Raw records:
◆ ◆ ◆ ◆

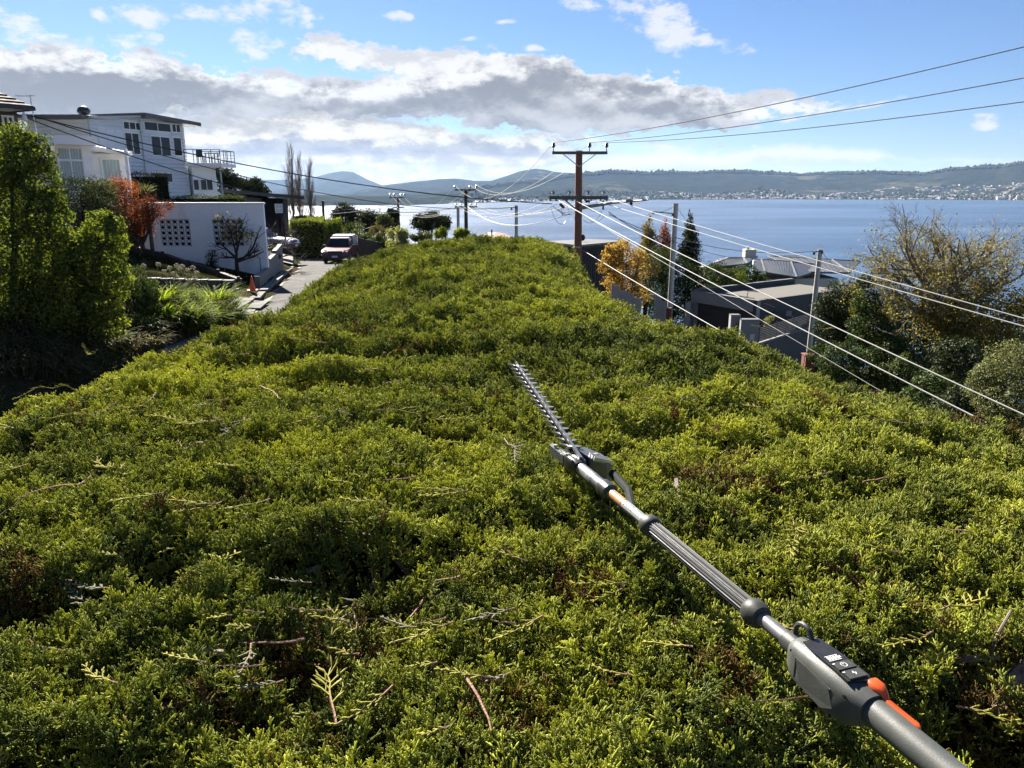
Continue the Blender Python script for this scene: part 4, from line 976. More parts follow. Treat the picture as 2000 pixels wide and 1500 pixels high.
def window(w, parent, u0, u1, z0_, z1, cols=1, rows=1, fw=.06, glass=gl, out=.05, fm=None, sill=True):
    m = MB(); fm = fm or frame_w
    w.quad(m, u0, u1, z1 - fw, z1, -.02, out); w.quad(m, u0, u1, z0_, z0_ + fw, -.02, out); w.quad(m, u0, u0 + fw, z0_ + fw, z1 - fw, -.02, out); w.quad(m, u1 - fw, u1, z0_ + fw, z1 - fw, -.02, out)
    for k in range(1, cols): u = u0 + (u1 - u0) * k / cols; w.quad(m, u - fw * .4, u + fw * .4, z0_ + fw, z1 - fw, -.015, out - .008)
    for k in range(1, rows): z = z0_ + (z1 - z0_) * k / rows; w.quad(m, u0 + fw, u1 - fw, z - fw * .4, z + fw * .4, -.012, out - .012)
    f = part('window', m, fm, parent)
    for i in range(cols):
        for j in range(rows):
            a, b = u0 + (u1 - u0) * i / cols + fw * .5, u0 + (u1 - u0) * (i + 1) / cols - fw * .5; c, d = z0_ + (z1 - z0_) * j / rows + fw * .5, z0_ + (z1 - z0_) * (j + 1) / rows - fw * .5
            part('pane', w.quad(MB(), a, b, c, d, .004, .012), glass, f)
    return f

# --- the big white weatherboard house
A0, A1, A2 = P(62, 300, 50), P(178, 300, 50), P(362, 300, 57.5)
hs = thing('weatherboard_house', 'two-storey white weatherboard house with dark flat roofs and a corner balcony', 'house', (A1.x, A1.y, Gz(A1.x, A1.y)))
w1, w2 = Wall(A0, A1), Wall(A1, A2); zb = Gz(A1.x, A1.y) - 1.5
zt1 = w1.hit(120, 232)[1]; ztl, ztr = w2.hit(178, 232)[1], w2.hit(362, 243)[1]; zm = w2.hit(278, 231)[1]; um = w2.hit(278, 300)[0]
def top2(u): return float(np.interp(u, [0, um, w2.L], [ztl, zm, ztr]))
core = MB(); A3 = A2 + Vector((-3.5, 8, 0)); A4 = A0 + Vector((-1, 9, 0))
core.prism([(A0.x, A0.y + .05, zb), (A1.x, A1.y + .05, zb), (A2.x, A2.y + .05, zb), (A3.x, A3.y, zb), (A4.x, A4.y, zb)], (0, 0, 1), min(zt1, ztr) - zb - .05)
part('wall', core, wblue, hs)
for w_, zt_ in ((w1, lambda u: zt1), (w2, top2)):
    m = MB(); m.prism([w_.p(0, min(zt1, ztr) - .06, -.03), w_.p(w_.L, min(zt1, ztr) - .06, -.03), w_.p(w_.L, zt_(w_.L), -.03), w_.p(um, zt_(um), -.03), w_.p(0, zt_(0), -.03)], w_.n, -.1); part('wall', m, wblue, hs)
wins = [w2.rect(244, 259, 273, 302), w2.rect(295, 266, 333, 305), w2.rect(338, 268, 355, 305), w2.rect(300, 337, 337, 357)]
wcl = [w2.rect(191, 247, 207, 291), w2.rect(208, 251, 224, 293), w2.rect(225, 254, 241, 296)]
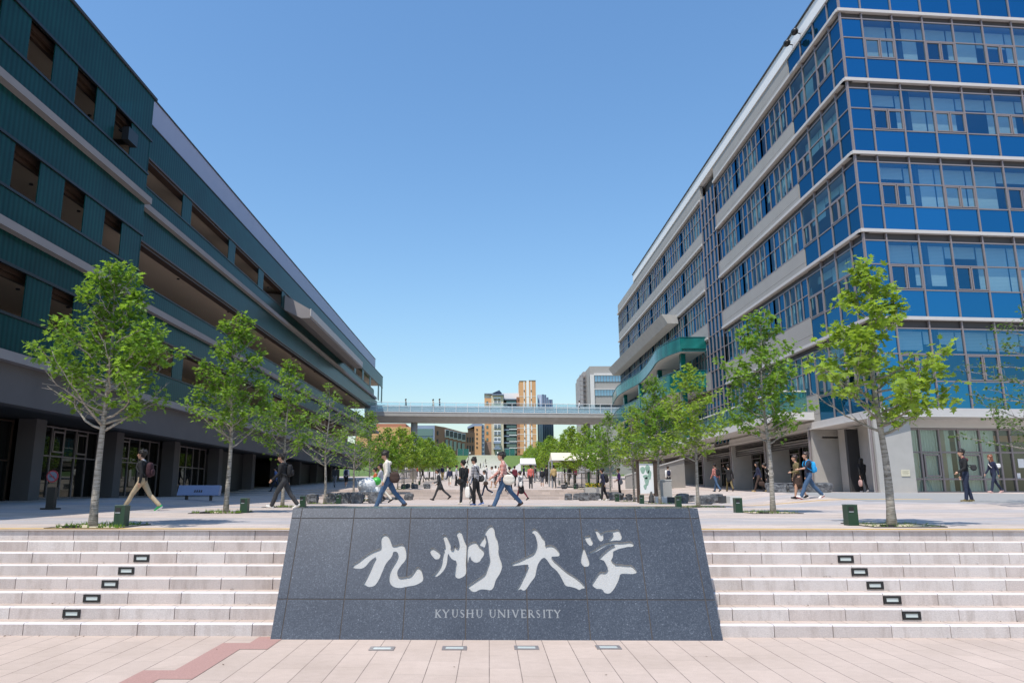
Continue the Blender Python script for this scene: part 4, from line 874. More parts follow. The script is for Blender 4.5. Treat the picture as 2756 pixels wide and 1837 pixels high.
# grey building beyond the right end of the bridge
Yg = 150
m_palewin = coated("pale reflecting glass", (0.10, 0.16, 0.20), (.55, .75, .9), .5)
G = thing("grey_panel_building", (26, Yg + 10, 5), "grey panelled building with two window bands and an open stair, right behind the bridge", "building")
bg(G, "wall", m_panel, 1590, 1700, 988, 1290, Yg, 25); bg(G, "stair_core", m_concd, 1572, 1590, 1003, 1290, Yg + 6, 12); bg(G, "white_frame", m_concl, 1590, 1601, 1012, 1290, Yg, .5, .3); bg(G, "white_frame", m_concl, 1601, 1700, 1008, 1014, Yg, .5, .3)
for y in (1014.5, 1053): bg(G, "window_band", m_palewin, 1602, 1700, y, y + 16, Yg, .2, .12); bg(G, "slab_band", m_slab, 1601, 1700, y - 3, y - .2, Yg, .3, .4); [bg(G, "mullion", m_frame, 1602 + 8 * i, 1602.8 + 8 * i, y, y + 16, Yg, .2, .2) for i in range(12)]
wins(G, m_dark, [(1602, 1700, y, y + 16) for y in (1093, 1131)], Yg, .1, "window_band")
b = MB()
for i in range(9): b.obox((CAMX(1571, Yg), Yg + 5.5, zat(1005 + 13 * i, Yg)), (1.3, 0, 0), (0, .4, 0), (0, 0, .12))
for x in (1571.5, 1579, 1588): b.obox((CAMX(x, Yg), Yg + 5.4, 6), (.1, 0, 0), (0, .1, 0), (0, 0, zat(1000, Yg) - 6))
b.build("stair_frame", m_alu, G)
# low retaining wall with a ramp, right side below the bridge
t = thing("ramp_wall", (11, 62, 1.9), "low concrete wall beside the ramp behind the map board", "wall")
b = MB(); b.prism([(10.3, 57.0, 1.7), (15.5, 60, 1.7), (15.5, 60, 4.4), (10.3, 57, 3.0)], (0, .4, 0)); b.build("wall_body", m_conc, t)
b = MB(); b.prism([(10.25, 56.95, 3.004), (15.55, 59.95, 4.404), (15.55, 59.95, 4.48), (10.25, 56.95, 3.08)], (0, .5, 0)); b.build("coping", m_concl, t)
def railing(name, pts, h, label, mat, step=.14):
    t = thing(name, pts[0], label, "railing"); p = [Vector(q) for q in pts]
    r = MB(); [r.tube([q + Vector((0, 0, z)) for q in p], .03, 6) for z in (h, .12)]; r.build("top_rail", mat, t)
    bb = MB()
    for a, c in zip(p, p[1:]):
        n = max(2, int((c - a).length / step))
        for i in range(n): q = a.lerp(c, i / n); bb.box(q.x - .012, q.y - .012, q.z + .1, q.x + .012, q.y + .012, q.z + h)
    bb.build("bars", mat, t)
    for q in p: pb = MB(); pb.box(q.x - .03, q.y - .03, q.z - .1, q.x + .03, q.y + .03, q.z + h + .02); pb.build("post", mat, t)
railing("ramp_railing", [(CAMX(1500, 66), 66, gz(6, 66) - .05), (CAMX(1560, 64), 64, 2.3), (CAMX(1605, 60), 60, 2.25), (CAMX(1640, 58), 58, 2.15)], 1.1, "pale grey bar railing of the ramp between the right hand trees", m_alu)
railing("stair_railing", [(CAMX(1040, 70), 70, gz(-8, 70)), (CAMX(1085, 74), 74, gz(-8, 74)), (CAMX(1122, 78), 78, gz(-8, 78))], 1.3, "dark bar railing behind the left hand trees near the crowd", m_alu)
t = thing("glass_fence", (0, 264, ZTOP), "green glass fence along the hilltop beside the far stairs", "fence")
b = MB(); b.box(CAMX(1232, 264), 263.9, ZTOP, CAMX(1262, 264), 264, ZTOP + 2.4); b.build("panel", m_terr, t); b = MB(); b.box(CAMX(1358, 264), 263.9, ZTOP, CAMX(1385, 264), 264, ZTOP + 2.4); b.build("panel", m_terr, t)
for px in (1232, 1247, 1262, 1358, 1371, 1385): b = MB(); b.box(CAMX(px, 264) - .06, 263.8, ZTOP - .1, CAMX(px, 264) + .06, 263.9, ZTOP + 2.5); b.build("post", m_alu, t)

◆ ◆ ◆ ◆

Copy the records exactly. Skip the pictures.

Continue the Blender Python script for this scene: part 4, from line 976. More parts follow. Treat the picture as 2000 pixels wide and 1500 pixels high.
def window(w, parent, u0, u1, z0_, z1, cols=1, rows=1, fw=.06, glass=gl, out=.05, fm=None, sill=True):
    m = MB(); fm = fm or frame_w
    w.quad(m, u0, u1, z1 - fw, z1, -.02, out); w.quad(m, u0, u1, z0_, z0_ + fw, -.02, out); w.quad(m, u0, u0 + fw, z0_ + fw, z1 - fw, -.02, out); w.quad(m, u1 - fw, u1, z0_ + fw, z1 - fw, -.02, out)
    for k in range(1, cols): u = u0 + (u1 - u0) * k / cols; w.quad(m, u - fw * .4, u + fw * .4, z0_ + fw, z1 - fw, -.015, out - .008)
    for k in range(1, rows): z = z0_ + (z1 - z0_) * k / rows; w.quad(m, u0 + fw, u1 - fw, z - fw * .4, z + fw * .4, -.012, out - .012)
    f = part('window', m, fm, parent)
    for i in range(cols):
        for j in range(rows):
            a, b = u0 + (u1 - u0) * i / cols + fw * .5, u0 + (u1 - u0) * (i + 1) / cols - fw * .5; c, d = z0_ + (z1 - z0_) * j / rows + fw * .5, z0_ + (z1 - z0_) * (j + 1) / rows - fw * .5
            part('pane', w.quad(MB(), a, b, c, d, .004, .012), glass, f)
    return f

# --- the big white weatherboard house
A0, A1, A2 = P(62, 300, 50), P(178, 300, 50), P(362, 300, 57.5)
hs = thing('weatherboard_house', 'two-storey white weatherboard house with dark flat roofs and a corner balcony', 'house', (A1.x, A1.y, Gz(A1.x, A1.y)))
w1, w2 = Wall(A0, A1), Wall(A1, A2); zb = Gz(A1.x, A1.y) - 1.5
zt1 = w1.hit(120, 232)[1]; ztl, ztr = w2.hit(178, 232)[1], w2.hit(362, 243)[1]; zm = w2.hit(278, 231)[1]; um = w2.hit(278, 300)[0]
def top2(u): return float(np.interp(u, [0, um, w2.L], [ztl, zm, ztr]))
core = MB(); A3 = A2 + Vector((-3.5, 8, 0)); A4 = A0 + Vector((-1, 9, 0))
core.prism([(A0.x, A0.y + .05, zb), (A1.x, A1.y + .05, zb), (A2.x, A2.y + .05, zb), (A3.x, A3.y, zb), (A4.x, A4.y, zb)], (0, 0, 1), min(zt1, ztr) - zb - .05)
part('wall', core, wblue, hs)
for w_, zt_ in ((w1, lambda u: zt1), (w2, top2)):
    m = MB(); m.prism([w_.p(0, min(zt1, ztr) - .06, -.03), w_.p(w_.L, min(zt1, ztr) - .06, -.03), w_.p(w_.L, zt_(w_.L), -.03), w_.p(um, zt_(um), -.03), w_.p(0, zt_(0), -.03)], w_.n, -.1); part('wall', m, wblue, hs)
wins = [w2.rect(244, 259, 273, 302), w2.rect(295, 266, 333, 305), w2.rect(338, 268, 355, 305), w2.rect(300, 337, 337, 357)]
wcl = [w2.rect(191, 247, 207, 291), w2.rect(208, 251, 224, 293), w2.rect(225, 254, 241, 296)]
Continue the Blender Python script for this scene: part 4, from line 874. More parts follow. The script is for Blender 4.5. Treat the picture as 2756 pixels wide and 1837 pixels high.
# grey building beyond the right end of the bridge
Yg = 150
m_palewin = coated("pale reflecting glass", (0.10, 0.16, 0.20), (.55, .75, .9), .5)
G = thing("grey_panel_building", (26, Yg + 10, 5), "grey panelled building with two window bands and an open stair, right behind the bridge", "building")
bg(G, "wall", m_panel, 1590, 1700, 988, 1290, Yg, 25); bg(G, "stair_core", m_concd, 1572, 1590, 1003, 1290, Yg + 6, 12); bg(G, "white_frame", m_concl, 1590, 1601, 1012, 1290, Yg, .5, .3); bg(G, "white_frame", m_concl, 1601, 1700, 1008, 1014, Yg, .5, .3)
for y in (1014.5, 1053): bg(G, "window_band", m_palewin, 1602, 1700, y, y + 16, Yg, .2, .12); bg(G, "slab_band", m_slab, 1601, 1700, y - 3, y - .2, Yg, .3, .4); [bg(G, "mullion", m_frame, 1602 + 8 * i, 1602.8 + 8 * i, y, y + 16, Yg, .2, .2) for i in range(12)]
wins(G, m_dark, [(1602, 1700, y, y + 16) for y in (1093, 1131)], Yg, .1, "window_band")
b = MB()
for i in range(9): b.obox((CAMX(1571, Yg), Yg + 5.5, zat(1005 + 13 * i, Yg)), (1.3, 0, 0), (0, .4, 0), (0, 0, .12))
for x in (1571.5, 1579, 1588): b.obox((CAMX(x, Yg), Yg + 5.4, 6), (.1, 0, 0), (0, .1, 0), (0, 0, zat(1000, Yg) - 6))
b.build("stair_frame", m_alu, G)
# low retaining wall with a ramp, right side below the bridge
t = thing("ramp_wall", (11, 62, 1.9), "low concrete wall beside the ramp behind the map board", "wall")
b = MB(); b.prism([(10.3, 57.0, 1.7), (15.5, 60, 1.7), (15.5, 60, 4.4), (10.3, 57, 3.0)], (0, .4, 0)); b.build("wall_body", m_conc, t)
b = MB(); b.prism([(10.25, 56.95, 3.004), (15.55, 59.95, 4.404), (15.55, 59.95, 4.48), (10.25, 56.95, 3.08)], (0, .5, 0)); b.build("coping", m_concl, t)
def railing(name, pts, h, label, mat, step=.14):
    t = thing(name, pts[0], label, "railing"); p = [Vector(q) for q in pts]
    r = MB(); [r.tube([q + Vector((0, 0, z)) for q in p], .03, 6) for z in (h, .12)]; r.build("top_rail", mat, t)
    bb = MB()
    for a, c in zip(p, p[1:]):
        n = max(2, int((c - a).length / step))
        for i in range(n): q = a.lerp(c, i / n); bb.box(q.x - .012, q.y - .012, q.z + .1, q.x + .012, q.y + .012, q.z + h)
    bb.build("bars", mat, t)
    for q in p: pb = MB(); pb.box(q.x - .03, q.y - .03, q.z - .1, q.x + .03, q.y + .03, q.z + h + .02); pb.build("post", mat, t)
railing("ramp_railing", [(CAMX(1500, 66), 66, gz(6, 66) - .05), (CAMX(1560, 64), 64, 2.3), (CAMX(1605, 60), 60, 2.25), (CAMX(1640, 58), 58, 2.15)], 1.1, "pale grey bar railing of the ramp between the right hand trees", m_alu)
railing("stair_railing", [(CAMX(1040, 70), 70, gz(-8, 70)), (CAMX(1085, 74), 74, gz(-8, 74)), (CAMX(1122, 78), 78, gz(-8, 78))], 1.3, "dark bar railing behind the left hand trees near the crowd", m_alu)
t = thing("glass_fence", (0, 264, ZTOP), "green glass fence along the hilltop beside the far stairs", "fence")
b = MB(); b.box(CAMX(1232, 264), 263.9, ZTOP, CAMX(1262, 264), 264, ZTOP + 2.4); b.build("panel", m_terr, t); b = MB(); b.box(CAMX(1358, 264), 263.9, ZTOP, CAMX(1385, 264), 264, ZTOP + 2.4); b.build("panel", m_terr, t)
for px in (1232, 1247, 1262, 1358, 1371, 1385): b = MB(); b.box(CAMX(px, 264) - .06, 263.8, ZTOP - .1, CAMX(px, 264) + .06, 263.9, ZTOP + 2.5); b.build("post", m_alu, t)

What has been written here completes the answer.